◆ Task to complete ◆
Pull out of the data below the stretch of lines bounded by the one containing "Continue the Blender" and the one containing "return r.build('balcony_rail', MT['rail'], parent)", both bounds included, unchanged.

◆ Exercise data ◆
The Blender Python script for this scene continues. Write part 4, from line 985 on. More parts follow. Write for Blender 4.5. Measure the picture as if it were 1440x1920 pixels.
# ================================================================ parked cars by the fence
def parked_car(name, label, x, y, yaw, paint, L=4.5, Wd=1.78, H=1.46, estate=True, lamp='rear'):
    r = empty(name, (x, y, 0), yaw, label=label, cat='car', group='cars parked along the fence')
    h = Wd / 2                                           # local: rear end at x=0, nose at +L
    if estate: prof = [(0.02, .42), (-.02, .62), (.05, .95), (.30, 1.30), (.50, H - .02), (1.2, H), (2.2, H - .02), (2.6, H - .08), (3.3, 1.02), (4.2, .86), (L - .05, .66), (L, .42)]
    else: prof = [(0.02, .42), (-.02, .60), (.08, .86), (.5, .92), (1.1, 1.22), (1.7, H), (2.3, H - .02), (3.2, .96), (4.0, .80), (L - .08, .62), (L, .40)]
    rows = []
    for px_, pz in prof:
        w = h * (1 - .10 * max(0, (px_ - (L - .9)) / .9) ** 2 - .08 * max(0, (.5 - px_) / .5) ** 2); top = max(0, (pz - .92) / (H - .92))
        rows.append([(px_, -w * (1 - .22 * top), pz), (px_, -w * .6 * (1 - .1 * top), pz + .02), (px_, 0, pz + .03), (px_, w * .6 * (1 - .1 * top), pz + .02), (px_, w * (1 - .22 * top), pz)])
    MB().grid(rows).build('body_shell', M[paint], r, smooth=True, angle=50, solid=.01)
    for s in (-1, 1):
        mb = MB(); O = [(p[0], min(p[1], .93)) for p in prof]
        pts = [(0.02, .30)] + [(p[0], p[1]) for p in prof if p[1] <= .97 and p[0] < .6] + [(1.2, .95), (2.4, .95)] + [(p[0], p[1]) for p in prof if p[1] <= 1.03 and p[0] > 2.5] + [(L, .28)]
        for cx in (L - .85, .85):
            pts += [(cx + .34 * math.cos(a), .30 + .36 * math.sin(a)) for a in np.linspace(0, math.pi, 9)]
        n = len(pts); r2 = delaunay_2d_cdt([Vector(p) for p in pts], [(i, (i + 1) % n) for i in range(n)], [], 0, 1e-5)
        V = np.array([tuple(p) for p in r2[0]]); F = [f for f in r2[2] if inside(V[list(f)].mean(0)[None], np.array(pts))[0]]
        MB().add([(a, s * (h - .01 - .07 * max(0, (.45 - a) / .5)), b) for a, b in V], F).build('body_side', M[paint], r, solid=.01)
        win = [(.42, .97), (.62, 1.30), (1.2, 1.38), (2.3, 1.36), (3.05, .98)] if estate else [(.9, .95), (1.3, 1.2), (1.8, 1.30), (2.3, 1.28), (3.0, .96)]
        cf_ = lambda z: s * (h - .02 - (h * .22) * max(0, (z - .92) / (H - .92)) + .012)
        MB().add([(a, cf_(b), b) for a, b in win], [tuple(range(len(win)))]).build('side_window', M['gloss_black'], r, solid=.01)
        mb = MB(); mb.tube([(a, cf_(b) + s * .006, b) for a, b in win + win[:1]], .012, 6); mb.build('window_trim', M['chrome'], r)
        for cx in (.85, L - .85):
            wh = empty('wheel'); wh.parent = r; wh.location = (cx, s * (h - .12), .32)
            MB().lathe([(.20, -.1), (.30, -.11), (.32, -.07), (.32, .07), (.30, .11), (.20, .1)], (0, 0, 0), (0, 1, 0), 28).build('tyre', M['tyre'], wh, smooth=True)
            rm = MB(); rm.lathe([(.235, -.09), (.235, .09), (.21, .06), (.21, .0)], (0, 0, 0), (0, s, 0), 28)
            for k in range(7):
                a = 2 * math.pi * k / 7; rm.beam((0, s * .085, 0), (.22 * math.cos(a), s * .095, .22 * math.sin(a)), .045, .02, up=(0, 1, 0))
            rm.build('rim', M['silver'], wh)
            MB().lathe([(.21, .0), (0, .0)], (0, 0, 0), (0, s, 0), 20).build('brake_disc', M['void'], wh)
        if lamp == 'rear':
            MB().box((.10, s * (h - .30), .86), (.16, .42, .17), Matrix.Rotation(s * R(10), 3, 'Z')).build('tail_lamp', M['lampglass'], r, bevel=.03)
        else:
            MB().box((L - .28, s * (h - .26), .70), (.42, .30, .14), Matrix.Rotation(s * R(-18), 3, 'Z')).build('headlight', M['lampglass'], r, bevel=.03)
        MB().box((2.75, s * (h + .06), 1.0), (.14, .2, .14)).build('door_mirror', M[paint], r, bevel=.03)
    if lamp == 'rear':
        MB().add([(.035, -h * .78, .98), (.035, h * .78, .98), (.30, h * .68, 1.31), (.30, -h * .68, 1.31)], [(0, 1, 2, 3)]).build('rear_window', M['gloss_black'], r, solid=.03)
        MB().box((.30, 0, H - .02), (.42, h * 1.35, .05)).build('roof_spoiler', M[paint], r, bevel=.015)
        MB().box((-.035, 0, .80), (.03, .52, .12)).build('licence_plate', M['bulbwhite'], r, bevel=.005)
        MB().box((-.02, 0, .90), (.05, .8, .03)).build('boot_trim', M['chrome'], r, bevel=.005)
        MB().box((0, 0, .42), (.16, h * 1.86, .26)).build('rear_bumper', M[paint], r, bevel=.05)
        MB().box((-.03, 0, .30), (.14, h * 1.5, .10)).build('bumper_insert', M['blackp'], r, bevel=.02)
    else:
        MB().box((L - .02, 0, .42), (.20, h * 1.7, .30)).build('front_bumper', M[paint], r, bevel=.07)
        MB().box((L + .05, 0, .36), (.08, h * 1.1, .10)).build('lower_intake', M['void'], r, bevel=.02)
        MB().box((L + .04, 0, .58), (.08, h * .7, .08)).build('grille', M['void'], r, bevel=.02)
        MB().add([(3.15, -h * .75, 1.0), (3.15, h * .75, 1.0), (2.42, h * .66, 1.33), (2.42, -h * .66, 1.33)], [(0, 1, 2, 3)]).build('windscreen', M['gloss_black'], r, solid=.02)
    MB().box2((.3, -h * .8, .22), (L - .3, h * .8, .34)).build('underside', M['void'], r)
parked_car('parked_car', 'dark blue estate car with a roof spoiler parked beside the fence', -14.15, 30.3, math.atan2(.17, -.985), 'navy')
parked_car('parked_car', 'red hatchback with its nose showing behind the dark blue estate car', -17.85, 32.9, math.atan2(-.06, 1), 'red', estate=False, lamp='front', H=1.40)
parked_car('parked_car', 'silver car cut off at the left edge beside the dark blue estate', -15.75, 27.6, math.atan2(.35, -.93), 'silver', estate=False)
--
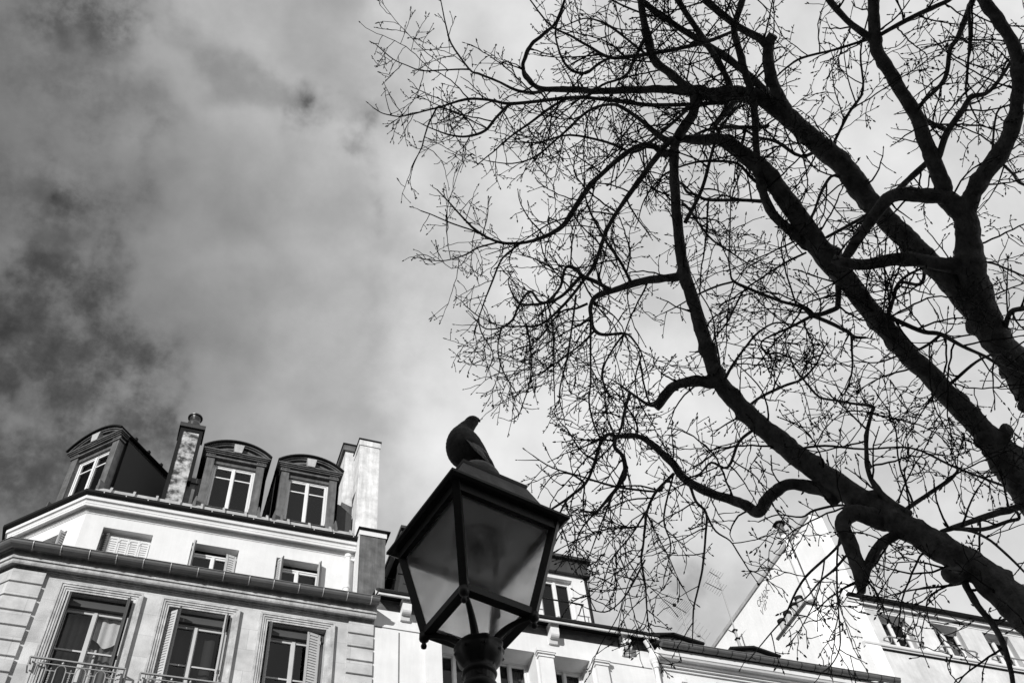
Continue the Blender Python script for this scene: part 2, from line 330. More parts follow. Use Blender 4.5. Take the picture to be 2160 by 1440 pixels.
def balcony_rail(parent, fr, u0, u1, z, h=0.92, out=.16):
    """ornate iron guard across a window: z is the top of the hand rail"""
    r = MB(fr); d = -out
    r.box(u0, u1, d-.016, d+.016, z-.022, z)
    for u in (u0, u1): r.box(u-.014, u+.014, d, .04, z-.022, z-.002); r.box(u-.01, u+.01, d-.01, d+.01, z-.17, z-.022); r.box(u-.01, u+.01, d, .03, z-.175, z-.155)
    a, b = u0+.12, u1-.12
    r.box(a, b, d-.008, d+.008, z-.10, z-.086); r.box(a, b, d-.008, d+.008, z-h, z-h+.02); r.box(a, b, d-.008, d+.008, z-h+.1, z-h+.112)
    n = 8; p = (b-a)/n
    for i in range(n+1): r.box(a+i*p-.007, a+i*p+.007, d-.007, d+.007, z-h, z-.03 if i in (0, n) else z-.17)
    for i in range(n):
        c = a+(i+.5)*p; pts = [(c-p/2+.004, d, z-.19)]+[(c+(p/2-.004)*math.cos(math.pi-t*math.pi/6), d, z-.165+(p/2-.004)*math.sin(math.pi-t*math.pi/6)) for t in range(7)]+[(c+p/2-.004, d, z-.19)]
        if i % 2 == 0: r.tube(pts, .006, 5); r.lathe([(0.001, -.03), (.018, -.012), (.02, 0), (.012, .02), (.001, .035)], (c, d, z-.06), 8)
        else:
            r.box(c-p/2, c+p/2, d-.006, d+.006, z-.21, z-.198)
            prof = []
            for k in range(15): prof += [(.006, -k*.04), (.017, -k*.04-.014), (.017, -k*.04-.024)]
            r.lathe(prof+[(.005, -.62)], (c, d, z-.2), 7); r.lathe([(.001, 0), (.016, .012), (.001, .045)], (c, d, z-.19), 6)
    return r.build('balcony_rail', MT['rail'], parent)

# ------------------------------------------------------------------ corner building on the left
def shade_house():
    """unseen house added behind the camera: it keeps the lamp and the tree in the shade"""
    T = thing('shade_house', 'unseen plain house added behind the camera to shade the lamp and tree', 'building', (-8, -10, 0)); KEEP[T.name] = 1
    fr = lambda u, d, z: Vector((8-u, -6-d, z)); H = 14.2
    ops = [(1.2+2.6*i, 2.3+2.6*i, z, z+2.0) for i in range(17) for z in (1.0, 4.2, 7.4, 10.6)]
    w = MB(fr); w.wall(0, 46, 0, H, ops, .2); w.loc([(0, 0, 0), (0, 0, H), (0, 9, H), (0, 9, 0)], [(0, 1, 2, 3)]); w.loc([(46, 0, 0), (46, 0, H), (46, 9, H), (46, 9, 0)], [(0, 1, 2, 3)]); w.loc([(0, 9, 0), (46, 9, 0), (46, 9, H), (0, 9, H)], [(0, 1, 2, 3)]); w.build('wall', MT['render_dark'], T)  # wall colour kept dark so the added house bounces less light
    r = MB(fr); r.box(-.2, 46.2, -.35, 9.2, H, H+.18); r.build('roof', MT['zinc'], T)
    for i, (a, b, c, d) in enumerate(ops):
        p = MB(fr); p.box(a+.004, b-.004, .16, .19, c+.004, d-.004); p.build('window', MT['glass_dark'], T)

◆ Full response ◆
Continue the Blender Python script for this scene: part 2, from line 330. More parts follow. Use Blender 4.5. Take the picture to be 2160 by 1440 pixels.
def balcony_rail(parent, fr, u0, u1, z, h=0.92, out=.16):
    """ornate iron guard across a window: z is the top of the hand rail"""
    r = MB(fr); d = -out
    r.box(u0, u1, d-.016, d+.016, z-.022, z)
    for u in (u0, u1): r.box(u-.014, u+.014, d, .04, z-.022, z-.002); r.box(u-.01, u+.01, d-.01, d+.01, z-.17, z-.022); r.box(u-.01, u+.01, d, .03, z-.175, z-.155)
    a, b = u0+.12, u1-.12
    r.box(a, b, d-.008, d+.008, z-.10, z-.086); r.box(a, b, d-.008, d+.008, z-h, z-h+.02); r.box(a, b, d-.008, d+.008, z-h+.1, z-h+.112)
    n = 8; p = (b-a)/n
    for i in range(n+1): r.box(a+i*p-.007, a+i*p+.007, d-.007, d+.007, z-h, z-.03 if i in (0, n) else z-.17)
    for i in range(n):
        c = a+(i+.5)*p; pts = [(c-p/2+.004, d, z-.19)]+[(c+(p/2-.004)*math.cos(math.pi-t*math.pi/6), d, z-.165+(p/2-.004)*math.sin(math.pi-t*math.pi/6)) for t in range(7)]+[(c+p/2-.004, d, z-.19)]
        if i % 2 == 0: r.tube(pts, .006, 5); r.lathe([(0.001, -.03), (.018, -.012), (.02, 0), (.012, .02), (.001, .035)], (c, d, z-.06), 8)
        else:
            r.box(c-p/2, c+p/2, d-.006, d+.006, z-.21, z-.198)
            prof = []
            for k in range(15): prof += [(.006, -k*.04), (.017, -k*.04-.014), (.017, -k*.04-.024)]
            r.lathe(prof+[(.005, -.62)], (c, d, z-.2), 7); r.lathe([(.001, 0), (.016, .012), (.001, .045)], (c, d, z-.19), 6)
    return r.build('balcony_rail', MT['rail'], parent)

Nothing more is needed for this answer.